A second national character trait: we are truly ‘unbwogable’! Consider this: we were playing against teams with huge training budgets, the best facilities, legendary players and decades of valuable experience behind them. We ourselves were a ragtag team, barely able to afford a decent kit, lacking a major sponsor, with no government support or interest backing us. And we finished in the top four in the world. In doing so, we finished above England (who once ruled us and would claim to have invented the game); the West Indies (who dominated the game for two decades); South Africa (the hosts and pre-tournament second favourites) and Pakistan (former cup-holders and finalists at the previous tournament).

This ‘unbwogability’ is apparent in us as a nation. Over the past two decades, we have been through ordeals that would have vanquished a lesser people. We have seen our coffers looted, our institutions destroyed, our infrastructure ruined. We have lived through self-created famines and crippling droughts. We have weathered economic storms in which our currency plummeted and our interest rates headed moonward. But we’re still here! It is a mark of our determination and enterprise that we are still standing, still able to compete, still unbowed and unbeaten. This resilience is indeed a defining feature of Kenyans.

What else does our cricket team reveal? That we can use our diversity to great advantage. Our team of Christians, Hindus, Jains and Muslims, of Luos, Kikuyus and Wahindi, of salesmen and schoolboys, is a great testament to our multi-faceted identity as a nation. It is this very diversity that gives us so many qualities and strengths. It is something we must cherish and protect.

The good news, however, stops there. If this is to be an honest look at our team and nation, then we must address the weaknesses and negative traits too. So what do we see in our cricket team to worry us?

Firstly, we get easily carried away. One swallow, said Aesop, does not a summer make. Yet if you listen to our team and public, you would think we’d already won the World Cup. You would imagine that we have already arrived at the high table of cricketing nations. A dose of realism is needed: we got to the semi-finals with a hefty injection of luck. Our games against Australia and India, the top dogs of world cricket, exposed our shortcomings very sharply. Their top batsmen despatched our balls into the Durban sky, out of the ground and seemingly out of the planet, with cruel ease; we would do well to note this experience and learn from it, not brush over it.

This tendency towards premature euphoria is evident in our national character. The arrival of the Narc government seemed to send us all into paroxysms of rapture. It was as though the tribulations of two traumatic decades had been erased at a stroke. We seem to find it so easy to forget that a new start is precisely that: a start. That the hard work still lies ahead, that sacrifices still have to be made. Now, when our leaders realise that unity cannot be taken for granted, and workers realise that salary increments cannot be conjured up from nothing (unless you’re a member of parliament, of course), reality is seeping back into our discourse.

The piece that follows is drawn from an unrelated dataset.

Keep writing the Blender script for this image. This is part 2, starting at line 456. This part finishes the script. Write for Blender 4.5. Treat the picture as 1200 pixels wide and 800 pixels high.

Another disquieting trait: we’re fixated on money. In all the interviews that the international media conducted with our players and administrators, one message kept coming through: we need more money. We’re not paid enough, we don’t get enough of the cake, we demand more. This message is echoed in our newspapers every day, by all and sundry. Every Kenyan, including CEOs, seems to think his or her salary must be doubled immediately.

It is an unhealthy obsession. Where has it come from? The finger must be pointed at our leaders. Our MPs have shown that self-gain is Priority Number One in nation building. What example are they setting the nation? To get your grubby claws on the money first, before anyone else does. It is no surprise that the average cricketer, or the average Kenyan, tries to follow suit. This unwholesome selfishness will always impede our progress.

Finally, both as cricketers and Kenyans, we keep looking to others to solve our problems. I don’t know how many times I heard or read it during the World Cup: the International Cricket Council (ICC) must assist us. We need grants, we need external help. The letters ‘ICC’ can be added to a long list of supposed benefactors that we continually badger for handouts as a country: IMF, WB, DFID, USAID, JICA et al.

What is true of cricket is true of the country: we are limiting ourselves by continually looking outward. No team or country has ever become great by begging. We have all the answers to our problems within our borders, within ourselves. But we focus only on the quick fix: a grant here, a soft loan there. If Australia and India are the premier cricketing nations today, it is not because of the ICC. If China, Korea and Hong Kong are major economic powers today, it is not because of the World Bank or the IMF.

Long-term success can only come from within.